▶ INFORMATION SHOWN:
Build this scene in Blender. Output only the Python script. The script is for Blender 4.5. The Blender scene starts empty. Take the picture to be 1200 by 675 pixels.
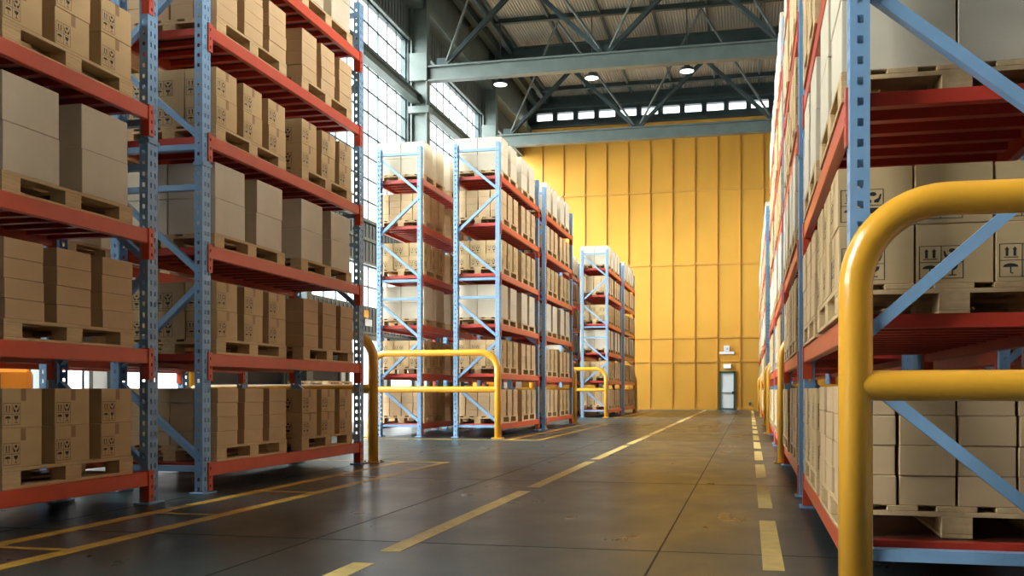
import bpy, bmesh, math, random
from mathutils import Vector, Matrix
random.seed(7)
S = 1.1                      # metres per working unit (the camera stands one unit above the floor)
C = bpy.context.scene.collection
TH = math.radians(13.28); CT, ST = math.cos(TH), math.sin(TH)
FPX = 1180.0; HX, HY = 600.0, 457.5

def project(x, y, z):
    d = y*CT - x*ST; r = x*CT + y*ST
    if d < 0.1: return None
    return HX + FPX*r/d, HY - FPX*(z-1)/d, d

# ------------------------------------------------------------------ materials
def mat(name, col, rough=0.5, metal=0.0, spec=0.5, var=0.0, vscale=3.0, bump=0.0, bscale=40.0, coat=0.0, island=0.0, stretch=(1,1,1)):
    m = bpy.data.materials.new(name); m.use_nodes = True
    nt = m.node_tree; b = nt.nodes['Principled BSDF']
    b.inputs['Roughness'].default_value = rough; b.inputs['Metallic'].default_value = metal
    b.inputs['Specular IOR Level'].default_value = spec
    b.inputs['Coat Weight'].default_value = coat
    tc = nt.nodes.new('ShaderNodeTexCoord'); mp = nt.nodes.new('ShaderNodeMapping')
    mp.inputs['Scale'].default_value = stretch
    nt.links.new(tc.outputs['Object'], mp.inputs['Vector'])
    n = nt.nodes.new('ShaderNodeTexNoise'); n.inputs['Scale'].default_value = vscale; n.inputs['Detail'].default_value = 5
    nt.links.new(mp.outputs['Vector'], n.inputs['Vector'])
    r = nt.nodes.new('ShaderNodeMapRange'); r.inputs['To Min'].default_value = 1-var; r.inputs['To Max'].default_value = 1+var
    r.inputs['From Min'].default_value = .3; r.inputs['From Max'].default_value = .7
    nt.links.new(n.outputs['Fac'], r.inputs['Value'])
    fac = r.outputs['Result']
    if island:
        g = nt.nodes.new('ShaderNodeNewGeometry'); r2 = nt.nodes.new('ShaderNodeMapRange')
        r2.inputs['To Min'].default_value = 1-island; r2.inputs['To Max'].default_value = 1+island
        nt.links.new(g.outputs['Random Per Island'], r2.inputs['Value'])
        mu = nt.nodes.new('ShaderNodeMath'); mu.operation = 'MULTIPLY'
        nt.links.new(fac, mu.inputs[0]); nt.links.new(r2.outputs['Result'], mu.inputs[1]); fac = mu.outputs[0]
    vm = nt.nodes.new('ShaderNodeVectorMath'); vm.operation = 'SCALE'; vm.inputs[0].default_value = col[:3]
    nt.links.new(fac, vm.inputs['Scale']); nt.links.new(vm.outputs['Vector'], b.inputs['Base Color'])
    if bump:
        n2 = nt.nodes.new('ShaderNodeTexNoise'); n2.inputs['Scale'].default_value = bscale; n2.inputs['Detail'].default_value = 4
        nt.links.new(mp.outputs['Vector'], n2.inputs['Vector'])
        bp = nt.nodes.new('ShaderNodeBump'); bp.inputs['Strength'].default_value = bump; bp.inputs['Distance'].default_value = .01
        nt.links.new(n2.outputs['Fac'], bp.inputs['Height']); nt.links.new(bp.outputs['Normal'], b.inputs['Normal'])
    return m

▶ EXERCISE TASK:
Transcribe the preceding listing in its entirety and with exact wording, leaving out pictures.

▶ WRITTEN ANSWER:
Build this scene in Blender. Output only the Python script. The script is for Blender 4.5. The Blender scene starts empty. Take the picture to be 1200 by 675 pixels.
import bpy, bmesh, math, random
from mathutils import Vector, Matrix
random.seed(7)
S = 1.1                      # metres per working unit (the camera stands one unit above the floor)
C = bpy.context.scene.collection
TH = math.radians(13.28); CT, ST = math.cos(TH), math.sin(TH)
FPX = 1180.0; HX, HY = 600.0, 457.5

def project(x, y, z):
    d = y*CT - x*ST; r = x*CT + y*ST
    if d < 0.1: return None
    return HX + FPX*r/d, HY - FPX*(z-1)/d, d

# ------------------------------------------------------------------ materials
def mat(name, col, rough=0.5, metal=0.0, spec=0.5, var=0.0, vscale=3.0, bump=0.0, bscale=40.0, coat=0.0, island=0.0, stretch=(1,1,1)):
    m = bpy.data.materials.new(name); m.use_nodes = True
    nt = m.node_tree; b = nt.nodes['Principled BSDF']
    b.inputs['Roughness'].default_value = rough; b.inputs['Metallic'].default_value = metal
    b.inputs['Specular IOR Level'].default_value = spec
    b.inputs['Coat Weight'].default_value = coat
    tc = nt.nodes.new('ShaderNodeTexCoord'); mp = nt.nodes.new('ShaderNodeMapping')
    mp.inputs['Scale'].default_value = stretch
    nt.links.new(tc.outputs['Object'], mp.inputs['Vector'])
    n = nt.nodes.new('ShaderNodeTexNoise'); n.inputs['Scale'].default_value = vscale; n.inputs['Detail'].default_value = 5
    nt.links.new(mp.outputs['Vector'], n.inputs['Vector'])
    r = nt.nodes.new('ShaderNodeMapRange'); r.inputs['To Min'].default_value = 1-var; r.inputs['To Max'].default_value = 1+var
    r.inputs['From Min'].default_value = .3; r.inputs['From Max'].default_value = .7
    nt.links.new(n.outputs['Fac'], r.inputs['Value'])
    fac = r.outputs['Result']
    if island:
        g = nt.nodes.new('ShaderNodeNewGeometry'); r2 = nt.nodes.new('ShaderNodeMapRange')
        r2.inputs['To Min'].default_value = 1-island; r2.inputs['To Max'].default_value = 1+island
        nt.links.new(g.outputs['Random Per Island'], r2.inputs['Value'])
        mu = nt.nodes.new('ShaderNodeMath'); mu.operation = 'MULTIPLY'
        nt.links.new(fac, mu.inputs[0]); nt.links.new(r2.outputs['Result'], mu.inputs[1]); fac = mu.outputs[0]
    vm = nt.nodes.new('ShaderNodeVectorMath'); vm.operation = 'SCALE'; vm.inputs[0].default_value = col[:3]
    nt.links.new(fac, vm.inputs['Scale']); nt.links.new(vm.outputs['Vector'], b.inputs['Base Color'])
    if bump:
        n2 = nt.nodes.new('ShaderNodeTexNoise'); n2.inputs['Scale'].default_value = bscale; n2.inputs['Detail'].default_value = 4
        nt.links.new(mp.outputs['Vector'], n2.inputs['Vector'])
        bp = nt.nodes.new('ShaderNodeBump'); bp.inputs['Strength'].default_value = bump; bp.inputs['Distance'].default_value = .01
        nt.links.new(n2.outputs['Fac'], bp.inputs['Height']); nt.links.new(bp.outputs['Normal'], b.inputs['Normal'])
    return m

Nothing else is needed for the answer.